Ludmila fez uma pausa para pensar.
«Podiam ser irmãos. Brady não é um nome muito vulgar. Tinham idades próximas e vieram da mesma localidade», disse.
Será que ela sabia onde é que George morava?
Ludmila examinou outras listas e, de
repente, viu o nome de Kurt Kotouc, um homem que ela achava que tinha
partilhado uma tarimba com ele.
Apenas com algumas horas disponíveis
antes do voo, Fumiko saltou para o autocarro de volta a Praga e foi a
correr ao Museu Judeu daquela cidade. Ali, o conservador do museu fez
alguns telefonemas. Sim, Kotouc estava vivo e morava em Praga. O
conservador conseguiu finalmente falar com ele, que concordou em
encontrar-se com Fumiko. «Ele disse-me que, efectivamente, conhecia
George. Estava vivo e a morar em Toronto. Deu-me a morada dele e saiu.»

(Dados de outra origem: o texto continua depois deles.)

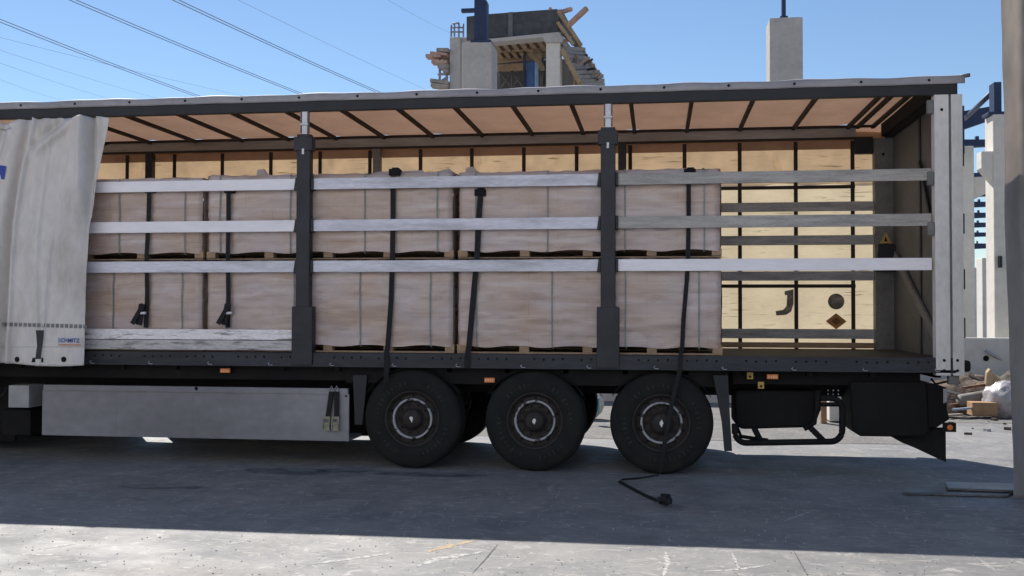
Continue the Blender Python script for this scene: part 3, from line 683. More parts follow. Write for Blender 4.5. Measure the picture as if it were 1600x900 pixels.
# ================================================================== PALLET LOADS
def pallet_load(xa, xb, z0, z1, label, sseed, wood_flap=False):
    L = thing('wrapped_pallet', ((xa+xb)/2, 1.25, z0), label, 'pallet load', 'film wrapped pallets of cartons on the trailer')
    ph = .105; n = 5; y0, y1 = .125, 2.38
    b = MB()
    for k in range(n):
        cx_ = xa+.05+(xb-xa-.10)*k/(n-1)
        for yy in (y0, (y0+y1)/2-.05, y1-.1): b.box(cx_-.05, cx_+.05, yy, yy+.1, z0+.018, z0+ph-.018)
    for yy in (y0, (y0+y1)/2-.05, y1-.1): b.box(xa, xb, yy-.001, yy+.101, z0, z0+(.018 if z0 < 2 else .012))
    for k in range(9): yy = y0+.012+(y1-y0-.12)*k/8; b.box(xa+.005, xb-.005, yy, yy+.1, z0+ph-.018, z0+ph)
    b.build('pallet', timber, L)
    zb, zt = z0+ph-.022, z1
    b = MB(); ix, iy = .012, .015; sx = sseed*13.7
    def nz(x, z): return .016*fbm((x*2.2+sx, z*3, 1))+.007*fbm((x*2+sx, z*16, 4))
    NU, NV = 110, 34
    ax, bx_ = xa+ix, xb-ix
    def rnd(u): # soften the vertical corners
        return .035*(max(0, 1-u/.02)**2+max(0, 1-(1-u)/.02)**2)
    def front(u, v):
        x = ax+(bx_-ax)*u; z = zb+(zt-zb)*v
        zz = z-(.02*abs(math.sin(u*math.pi*4.5))**3 if v < .01 else 0)
        bul = .012*math.sin(math.pi*v)
        return Vector((x, y0-iy+nz(x, z)-bul+rnd(u)+(.03 if v > .985 else 0), zz+(.02*fbm((x*4+sx, 2, 2)) if v > .97 else 0)))
    b.grid(front, NU, NV)
    def sidef(X, s):
        def f(u, v):
            y = y0+(y1-y0)*u; z = zb+(zt-zb)*v
            return Vector((X+s*.008*fbm((y*2+sx, z*3, 7))-s*.01*math.sin(math.pi*v), y, z))
        return f
    b.grid(sidef(ax, 1), 20, 12, flip=True); b.grid(sidef(bx_, -1), 20, 12)
    def top(u, v):
        x = ax+(bx_-ax)*u; y = y0+.02+(y1-y0-.02)*v
        lump = .05*max(0, fbm((x*1.3+sx, y*1.7, 3)))*(.3+.7*min(1, v*6)) + .035*abs(math.sin((x+sx)*4.2))*min(1, v*10)
        return Vector((x, y, zt-.004+lump))
    b.grid(top, 60, 30)
    b.grid(lambda u, v: Vector((ax+(bx_-ax)*u, y1, zb+(zt-zb)*v)), 4, 4, flip=True)
    
    b.build('wrapped_cartons', wrapped, L)
    for k in range(4):                                          # plastic banding
        x = xa+(xb-xa)*(.075+.283*k+.012*math.sin(k*5+sseed))
        pts = [(x+.01*math.sin(sseed+k), y0-iy-.016+nz(x, zb+(zt-zb)*j/12)-.012*math.sin(math.pi*j/12), zb+(zt-zb)*j/12) for j in range(13)]
        pts = [(x, y0+.03, zb-.03), (x, y0-iy-.012, zb-.012)]+pts+[(x, y0+.05, zt+.012), (x, y0+.6, zt+.05)]
        MB().ribbon(pts, (.013, 0, 0), .002).build('banding', green_web, L)
    return L
XA, XB, XC, XD = -5.20, xat(318, 470, .1), xat(712, 470, .1), xat(1129, 470, .1)
Z1, Z1t, Z2, Z2t = ZF+.002, 2.225, 2.235, 3.165
pallet_load(XA, XB-.015, Z1, Z1t, 'lower wrapped pallet of cartons next to the drawn back curtain', 1)
pallet_load(XB+.02, XC-.02, Z1, Z1t, 'lower wrapped pallet of cartons behind the left black pillar', 2)
pallet_load(XC+.012, XD, Z1, Z1t, 'lower wrapped pallet of cartons behind the right black pillar, beside the empty floor', 3)
pallet_load(XA, XB-.02, Z2, Z2t-.02, 'upper wrapped pallet of cartons next to the drawn back curtain', 4)
pallet_load(XB+.02, XC-.03, Z2, Z2t, 'upper wrapped pallet of cartons behind the left black pillar, with raised film on top', 5)
pallet_load(XC+.02, XD-.005, Z2, Z2t-.01, 'upper wrapped pallet of cartons behind the right black pillar', 6)
# film tufts sticking up from the wrapping belong to their loads
def tuft(par, P, Y):
    b = MB(); b.prism([at(x, y, Y) for x, y in P], (.01, .012, 0)); b.build('film_tuft', film_m, par, bevel=.004)
loads = [o for o in COL.objects if o.name.startswith('wrapped_pallet')]
def upper(i): return loads[i]
tuft(loads[4], [(400, 278), (402, 265), (412, 264), (418, 273), (420, 279)], .5)
tuft(loads[5], [(726, 276), (728, 262), (738, 260), (745, 268), (748, 277)], .5)
tuft(loads[4], [(664, 274), (700, 263), (714, 273), (716, 280), (664, 280)], .3)
tuft(loads[4], [(545, 280), (590, 268), (660, 266), (664, 280)], .35)
tuft(loads[4], [(495, 280), (498, 271), (540, 272), (545, 280)], .35)

# ================================================================== LASHING STRAPS
G = 'black ratchet lashing straps over the pallets'
def lash(name_label, P, Y=.062, prot=None, ratchet=None, wd=.05, over=None):
    base = at(*P[-1], Y)
    L = thing('lashing_strap', base, name_label, 'lashing strap', G)
    pts = []
    for (x, y) in P: pts.append(at(x, y, Y))
    dense = []
    for a, c in zip(pts, pts[1:]):
        for k in range(4): dense.append(a.lerp(c, k/4))
    dense.append(pts[-1])
    if over: dense += over
    top = pts[0]
    dense = [Vector((top.x, .9, top.z+.05)), Vector((top.x, .25, top.z+.03))]+dense
    MB().ribbon(dense, (wd, 0, 0), .004).build('webbing', black_web, L)
    if prot:
        c = at(prot[0], prot[1], Y); b = MB(); b.box(c.x-.06, c.x+.06, Y-.008, Y+.10, c.z-.04, c.z+.03); b.box(c.x-.03, c.x+.045, Y+.0, Y+.08, c.z+.03, c.z+.045); b.build('corner_protector', hole_black, L, bevel=.01)
    if ratchet:
        c = at(ratchet[0], ratchet[1], Y-.03)
        b = MB(); b.bar(c+Vector((-.0, 0, .12)), c+Vector((-.04, 0, -.11)), .07, .02, up=(0, 1, 0)); b.bar(c+Vector((.02, -.01, .12)), c+Vector((-.10, -.03, -.10)), .05, .015, up=(0, 1, 0)); b.tube([c+Vector((-.05, -.01, .02)), c+Vector((.05, -.01, .02))], .016, 8, 1)
        b.build('ratchet', [black_web, chip], L, bevel=.003)
    return L
lash('black lashing strap with ratchet handle, closest to the drawn curtain', [(233, 300), (232, 345), (229, 400), (230, 460), (228, 512)], prot=(234, 296), ratchet=(222, 492))
lash('black lashing strap with ratchet, second from the drawn curtain', [(357, 300), (357, 345), (356, 400), (357, 460), (356, 512)], prot=(358, 296), ratchet=(356, 492))
def out(px, pts): return [at(x, y, Y) for x, y, Y in pts]
lash('black lashing strap just right of the left pillar, hooked below the side rail', [(614, 276), (614, 345), (613, 405), (611, 470), (606, 540)], prot=(616, 268), over=out(0, [(604, 552, .0), (604, 560, -.022), (604, 575, -.024), (603, 598, -.01)]), wd=.055)
lash('black slanting lashing strap between the two pillars', [(751, 298), (748, 345), (745, 405), (739, 470), (733, 540)], prot=(750, 300), over=out(0, [(731, 552, .0), (730, 560, -.022), (730, 575, -.024)]), wd=.06)
gp_ = [gr(1030, 742, .012), gr(1000, 747, .012), gr(972, 749, .012), gr(967, 752, .012), gr(985, 762, .012), gr(1010, 775, .012), gr(1030, 783, .02), gr(1044, 789, .03)]
LS = lash('black lashing strap right of the right pillar, trailing over the last wheel to the ground', [(1076, 273), (1076, 345), (1075, 405), (1073, 440), (1068, 500), (1066, 540)], prot=(1078, 268), over=out(0, [(1064, 552, .0), (1063, 560, -.024), (1062, 580, -.026), (1052, 620, -.02), (1044, 660, -.02), (1037, 700, -.025)])+[gr(1032, 738, .03)], wd=.045)
b = MB(); b.ribbon([gr(1032, 738, .03)]+gp_, (.02, .035, .012), .006)
b.build('trailing_end', black_web, LS)
b = MB(); c = gr(1040, 786, .03)
for k in range(7):
    a = k*.9; b.ribbon([c+Vector((.05*math.cos(a+t)+.03*math.sin(k), .05*math.sin(a+t), .012*k*.6+.01)) for t in (0, .8, 1.6, 2.4, 3.2)], (0, .02, .035), .005)
b.build('crumpled_end', black_web, LS)
# two spare ratchet straps hanging on the storage panel
for k, (xt, xb_) in enumerate(((519, 510.5), (527, 524.5))):
    o = thing('spare_ratchet_strap', at(xb_, 672, .03), ('left' if k == 0 else 'right')+' one of two black ratchet straps hooked on the storage panel', 'ratchet strap', 'spare ratchet straps hung on the storage panel')
    a = at(xt-1, 612, .03); c = at(xb_+1.5, 655, .03)
    MB().ribbon([a, a.lerp(c, .5), c], (.05, 0, 0), .02).build('webbing', black_web, o)
    b = MB(); t = at(xt-1, 603, .04); b.tube([a+Vector((-.03, 0, 0)), t+Vector((.0, 0, 0)), a+Vector((.03, 0, 0))], .005, 6); b.build('wire_hook', alu, o)
    c = at(xb_, 662, .02); m_ = mat('zinc buckle', (.26, .25, .19), .5, .3)
    b = MB(); h = .062
    b.bar(c+Vector((-.035, 0, h)), c+Vector((-.04, 0, -h)), .012, .03, up=(0, 1, 0)); b.bar(c+Vector((.035, 0, h)), c+Vector((.025, 0, -h)), .012, .03, up=(0, 1, 0))
    for dz in (h, 0, -h): b.bar(c+Vector((-.042, 0, dz)), c+Vector((.038, 0, dz)), .03, .014, up=(0, 1, 0))
    b.bar(c+Vector((-.035, .005, -.03)), c+Vector((.03, .005, -.03)), .01, .05, up=(0, 0, 1)); b.build('ratchet', m_, o, bevel=.002)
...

FUMIKO REGRESSOU ao Japão e escreveu
imediatamente a George, pedindo informações sobre Hana. «Eu estava
receosa de lhe escrever. Ele podia ficar aborrecido por o lembrar da
irmã.»
Mas não precisava de preocupar-se. George
Brady ficou tão emocionado com a carta que não só lhe enviou pormenores
da irmã e da vida idílica que levaram em Nove Mesto, mas também
fotografias da sua bonita mana loura retiradas da caixa que salvara.
Fumiko ficou louca de alegria quando
recebeu aquela carta. «As minhas mãos tremiam à medida que lia coisas
sobre Hana e a família. Finalmente, sabia que tipo de rapariga é que
tinha sido nos seus dias felizes.»
Num trabalho que lhe levou várias horas a
fazer, fez uma montagem de fotografias e desenhos e compilou todas as
histórias sobre Hana num pequeno opúsculo que as crianças ilustraram.
Também construíram um pavilhão para expor o seu mais importante objecto:
a mala de Hana. Após várias semanas de preparação, a exposição abriu:
«A Mala de Hana».
EM FEVEREIRO DE 2001, George Brady, então
com 74 anos, juntamente com a sua filha de 17, Lara Hana, aceitaram o
convite para visitar Fumiko no Japão. Quando chegaram ao museu, as
crianças correram a recebê-los com um banho de flores de papel e um
milhar de grous, também eles feitos de papel, que são um símbolo de paz
no Japão. Depois, Fumiko pegou no braço de George e levou-o até à
exposição. Ali, e pela primeira vez em mais de 50 anos, viu a mala da
irmã com o seu nome, Hana Brady, escrito na parte de cima em grossas
letras brancas. Emocionou-se até às lágrimas.
Antes de partir, George disse às crianças
que a sua irmã sempre quisera ser professora. «E agora, graças a Fumiko
e a vocês … a Hana está a viver o seu sonho.»